Washington D.C., May 13, 2015 / 14:41 pm
Having lost their homes, their heritage and their sense of dignity, Iraqi Christians victimized by the Islamic State feel abandoned by earthly powers, but their faith in God has only grown, an Iraqi nun told members of Congress May 13.
The faith of homeless Iraqi Christians is "increasing more and more," Sister Diana Momeka, O.P., told the U.S. House Foreign Affairs Committee.
Many of the displaced lived in devastating conditions – families taking shelter in containers, parents without jobs and children without an education.
But Sister Diana insisted the spirit of the people has not been broken by the adversity.
"It's making us stronger," she said.
"We were displaced, yet we feel that the hand of God is still with us…In the midst of this darkness, this suffering, we see that God is holding us," she explained, adding that it is a "gift of the Holy Spirit" to be able to stay and have faith through hardship.
Sister Diana was part of the Dominican Sisters of St. Catherine of Siena, originally from Mosul in Northern Iraq. Islamist militants bombed their convent in 2009, and after the prioress sought protection from the local government and found none, Sister Diana and the community moved to Qaraqosh.
The ISIS onslaught caught up to them last summer. As the Islamic State swept through parts of Iraq and Syria, establishing a strict caliphate, more than 120,000 Iraqis were displaced on the Nineveh Plain, faced with the decision to convert to Islam, stay and pay a jizya tax to ISIS, or leave immediately.
The religious community moved again, this time to Kurdistan. "We were driven out of our homes in a couple of hours," the nun described, "without any warning."

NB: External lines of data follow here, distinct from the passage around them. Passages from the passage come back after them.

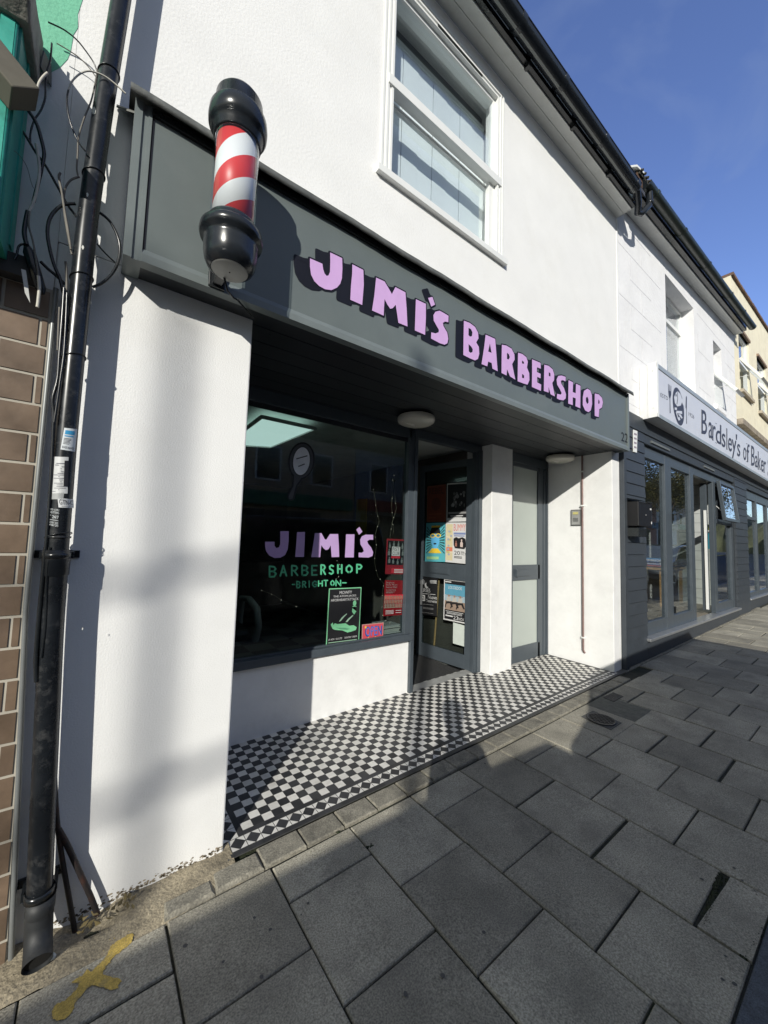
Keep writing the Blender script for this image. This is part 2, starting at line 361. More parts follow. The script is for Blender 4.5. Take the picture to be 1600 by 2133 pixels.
# straight strips
def strip(x0, x1, y0, y1, m, n=1, horiz=True):
    for q in range(n):
        a, b = (x0+(x1-x0)*q/n, x0+(x1-x0)*(q+1)/n) if horiz else (x0, x1)
        c, d = (y0, y1) if horiz else (y0+(y1-y0)*q/n, y0+(y1-y0)*(q+1)/n)
        tl_quad([(a+jg, c+jg), (b-jg, c+jg), (b-jg, d-jg), (a+jg, d-jg)], m, .0004*random.random())
strip(.665, 4.75, .045, YB, tile_b, 28); strip(.60, 4.76, -.064, -.034, tile_b, 28)
strip(.665, .692, YB, .96, tile_b, 7, False); strip(XB1, XB1+.028, YB, .96, tile_b, 7, False)
# diamond bands
def diamonds(x0, x1, y0, y1, n, horiz=True):
    for q in range(n):
        if horiz:
            a, b = x0+(x1-x0)*q/n, x0+(x1-x0)*(q+1)/n; mx, my = (a+b)/2, (y0+y1)/2
            tl_quad([(a+.001, my), (mx, y0+.001), (b-.001, my), (mx, y1-.001)], tile_b, .0004)
            for s1, s2 in ((y0, 1), (y1, -1)):
                tl_quad([(a+.0015, s1+s2*.001), (mx-.0015, s1+s2*.001), (a+.0015, my-s2*.0015)][::s2], tile_w, .0003)
                tl_quad([(b-.0015, s1+s2*.001), (b-.0015, my-s2*.0015), (mx+.0015, s1+s2*.001)][::s2], tile_w, .0003)
        else:
            a, b = y0+(y1-y0)*q/n, y0+(y1-y0)*(q+1)/n; my, mx = (a+b)/2, (x0+x1)/2
            tl_quad([(x0+.001, my), (mx, a+.001), (x1-.001, my), (mx, b-.001)], tile_b, .0004)
            for s1, s2 in ((x0, 1), (x1, -1)):
                tl_quad([(s1+s2*.001, a+.0015), (mx-s2*.0015, a+.0015), (s1+s2*.001, my-.0015)][::s2], tile_w, .0003)
                tl_quad([(s1+s2*.001, b-.0015), (s1+s2*.001, my+.0015), (mx-s2*.0015, b-.0015)][::s2], tile_w, .0003)
diamonds(.612, 4.76, -.033, .044, 56); diamonds(.585, .664, .045, .96, 12, False)
o = ft.build('tiled_floor', grout); tag(o, kind='structure')

# ================================================================== BARBER SHOP BUILDING
shop = thing('barber_shop_building', 'white rendered two storey shop building with recessed dark shopfront', 'building', (2.4, 0, 0))
wl = MB(); wx0, wx1, wz0, wz1 = 1.335, 2.655, 3.90, 5.47
ZW = ZS+.035; wl.box(-.19, wx0, 0, .3, ZW, ZE); wl.box(wx1, XE, 0, .3, ZW, ZE); wl.box(wx0, wx1, 0, .3, ZW, wz0); wl.box(wx0, wx1, 0, .3, wz1, ZE)
wl.build('upper_wall', render_w, shop)
b = MB(); b.box(-.19, XP, 0, 1.0, -.05, ZS+.034); b.build('left_pier', render_p, shop, bevel=.008)
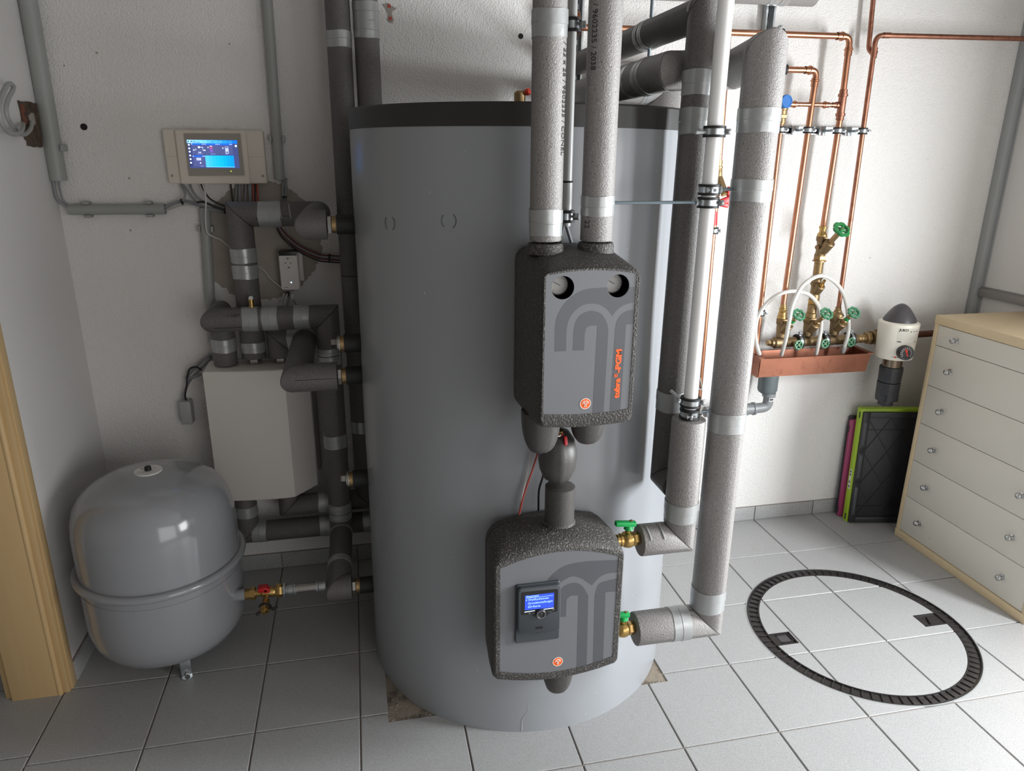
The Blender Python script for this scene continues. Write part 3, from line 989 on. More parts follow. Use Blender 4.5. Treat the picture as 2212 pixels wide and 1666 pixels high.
# insulated shut-off couplings below
def shell(cx, cy, zt, zb, rx, name, parent, tip=None):
    """egg-shaped two-part foam cap hanging from zt to zb with a parting ridge"""
    mb = MB()
    N, K = 36, 12
    rings = []
    for k in range(K + 1):
        t = k / K
        z = zt + (zb - zt) * (1 - math.cos(t * PI / 2)) if False else zt + (zb - zt) * math.sin(t * PI / 2)
        f = max(.02, math.cos(t * PI / 2) ** .55)
        rg = []
        for i in range(N):
            a = 2 * PI * i / N
            rr = rx * f * (1 + (.035 if i == 3 * N // 4 else 0))
            sq = 1 / max(abs(math.cos(a)) ** 1.0, abs(math.sin(a)) ** 1.0, .92)
            rg.append((cx + rr * math.cos(a) * min(sq, 1.06), cy + rr * .95 * math.sin(a) * min(sq, 1.06), z))
        rings.append(rg)
    mb.loft(rings)
    o = mb.build(name, M_EPPS, parent, ang=60)
    if tip:
        MB().box((cx, cy - .004, zb - .001), (.004, .004, .006), None, .001).build('tie_end', tip, o)
    return o
shell(.462, .012, 1.045, .943, .044, 'coupling_shell', ps, M_BLUE)
shell(.583, .035, 1.045, .947, .043, 'coupling_shell', ps, M_RED)

# ================================================================== lower fresh-water unit
LY = -0.015
fw = thing('freshwater_station', (.512, .06, .30), 'lower of two black foam units on the tank front, with a small blue-lit controller', 'pump unit')
MB().loft([ring_y(arch(.352, .672, .318, .690, .026, .030, .045, .055), .138), ring_y(arch(.350, .674, .316, .692, .026, .032, .045, .055), .112), ring_y(arch(.353, .671, .319, .689, .026, .031, .045, .055), .1105)]).build('back_shell', M_EPP, fw)
MB().loft([ring_y(arch(.353, .671, .319, .689, .026, .031, .045, .055), .1102), ring_y(arch(.350, .674, .316, .692, .026, .032, .045, .055), .108),
           ring_y(arch(.3455, .678, .318, .694, .026, .036, .040, .050), .045), ring_y(arch(.3445, .679, .330, .676, .026, .036, .025, .035), .004),
           ring_y(arch(.3475, .6775, .338, .668, .026, .036, .018, .022), LY + .004), ring_y(arch(.3520, .6740, .345, .664, .026, .034, .012, .012), LY),
           ring_y(arch(.3625, .6625, .3595, .657, .024, .030, .004, .004), LY), ring_y(arch(.3628, .6622, .360, .6567, .024, .030, .004, .004), LY + .006)]).build('front_shell', M_EPP, fw)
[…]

Almost no Christians are left in Mosul, Sister Diana said, except for about 100 Christian hostages of ISIS.
Slated to testify before a congressional committee as part of an Iraqi delegation, Sister Diana's application for a visa was initially denied by the local U.S. Consulate because of her status as an internally-displaced person.
Amid mounting pressure, she was later able to enter the United States and testified before the U.S. House Foreign Affairs Committee May 13 regarding "ISIS's war on religious minorities."
"I am but one, small person – a victim myself of ISIS and all of its brutality," Sister Diana stated in written testimony before the committee.
"Coming here has been difficult for me – as a religious sister I am not comfortable with the media and so much attention," she admitted. "But I am here and I am here to ask you, to implore you for the sake of our common humanity to help us."
The Christians in Northern Iraq lost "most everything" when ISIS destroyed and desecrated churches, shrines, and other sacred sites, she said.
"We lost everything that today, every Christian that's living in the region of Kurdistan, we feel we don't have dignity anymore. When you lose your home, you lose everything you have. You lose your heritage, your culture."
When monasteries that have existed for centuries have been destroyed, it is a sign that "your history is gone, you are nothing anymore," the Iraqi nun explained.
Children are growing up without proper education and whole families' lives have "changed tremendously," she said. "We're abandoned, that's how we feel."
The local and regional authorities have been of little help to the displaced, Sister Diana said in her testimony, calling their reaction to the crisis "at best modest and slow." The Kurdish government allowed Christian refugees to enter its borders but did not offer any more significant aid.
The Church in Kurdistan has been a big help to Christians, though, providing food, shelter, and other support, she noted.
Ultimately, the displaced want to return home and not to be re-settled elsewhere, witnesses at the hearing insisted.
"There are many who say 'Why don't the Christians just leave Iraq and move to another country and be done with it?'" Sister Diana stated in her testimony. "Why should we leave our country? What have we done?"
"The Christians of Iraq are the first people of the land," she said. "While our ancestors experienced all kinds of persecution, they stayed in their land, building a culture that has served humanity for the ages."
"We want nothing more than to go back to our lives; we want nothing more than to go home."